Compte rendu de : Marc-Louis Questin, Le Monde Légendaire de Tolkien, Editions Trajectoire, Paris, 2001, 301pp.

Nous nous proposons aujourd’hui de parler de l’un des rares ouvrages parus en français dédié à Tolkien. Pour dire vrai, cette page sera plus une mise en garde qu’un compte-rendu proprement dit.

Car au premier aspect, qu’il soit abordé du côté recto ou verso, ce livre nous impose une vision d’amateurisme patent. Que ce soit par une illustration de couverture affligeante dont on peine à comprendre ce qu’elle veut montrer ou une quatrième de couverture qui augure de bien des déceptions. Comment en effet ne pas déjà sursauter d’indignation quand on lit que Le Seigneur des Anneaux est qualifié, je cite, de « classique de la littérature ésotérique ». Depuis des années, de nombreuses personnes travaillent à défaire l’ouvre de Tolkien des préjugés qui pèsent sur elle, or voilà que M. Questin prend le contre-pied de cette démarche en donnant au Seigneur des Anneaux ce qualificatif d’ésotérique.
Mais laissons à M. Questin le bénéfice d’un doute suscité par la quatrième de couverture qui qualifie le Monde Légendaire d’« ouvrage critique ».

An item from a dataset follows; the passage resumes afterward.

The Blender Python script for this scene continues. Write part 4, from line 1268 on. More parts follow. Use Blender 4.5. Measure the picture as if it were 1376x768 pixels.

Ce qui surprend lorsque nous commençons à feuilleter l’ouvrage, c’est la taille adoptée pour les caractères. Gageons que ce n’est pas un moyen d’augmenter artificiellement le volume de l’ouvrage mais bel et bien d’offrir aux personnes malvoyantes un livre adapté à leur déficience.

Après une introduction aussi incompréhensible qu’ennuyeuse, nous entrons enfin dans le vif du sujet.
Il est en réalité inutile de s’appesantir sur le contenu de ce livre car ce que nous retiendrons avant tout, c’est que l’auteur n’a aucune thèse à soutenir. Plus de deux cents pages sont le prétexte à des résumés, des classifications et des chronologies approximatives. Les fréquentes digressions de l’auteur sont elles-aussi dérangeantes à plus d’un  titre dans le sens où l’ouvre de Tolkien est détournée pour introduire des thèmes qui sont à notre sens étrangers au propos initial. On trouve pêle-mêle l’assimilation des orques aux SS nazis, la religion (qui est approchée d’une drôle de manière), la magie, l’ADN, etc.
La forme est malheureusement à l’avenant du fonds. En effet, il n’est que très rarement fait mention précise des textes de Tolkien pour assurer un propos et le justifier.
L’avertissement donné en page 5 mérite quant à lui un petit commentaire. M. Questin dit en effet utiliser l’orthographe « la plus communément admise » pour les noms propres. Or, depuis quand un nom propre peut-il s’écrire de différentes manières ? Cet avertissement fait d’autant plus sourire (jaune) quand on le met en rapport avec les quantités d’orthographes utilisées pour un seul nom. L’on passe par exemple de Vala à Valar puis à Valars ou encore Valarss.

Pour l’anecdote et pour terminer ce pénible compte-rendu, soulignons que Le Monde Légendaire s’entoure d’une polémique quant à la participation de Mme Claire Panier-Alix et  deux de ses textes qui ont été reproduits sans son accord (et qui plus est tronqués) 1.

Le Monde Légendaire de Tolkien nous apparaît donc comme un titre opportuniste (comme il y a et en aura d’autres, nous en convenons) en ces temps où l’on a beaucoup parlé de Tolkien par le biais de l’adaptation par Peter Jackson du Seigneur des Anneaux. La lecture de la biographie de Tolkien par Humphrey Carpenter 2 (ouvrage de référence parmi d’autres) se révèle bien plus bénéfique pour saisir les raisons, les enjeux et les intentions de Tolkien.

 

Cédric Fockeu,
août 2002.

 

Notes

[1] Les dits articles sont d’ailleurs sous contrat avec la revue Faeries (éditions Nestiveqnen) où ils ont été publiés dans leur intégralité.
[2] Qui, nous l’apprenons à l’heure où nous écrivons ces lignes, fera l’objet d’une seconde édition aux éditions Christian Bourgois.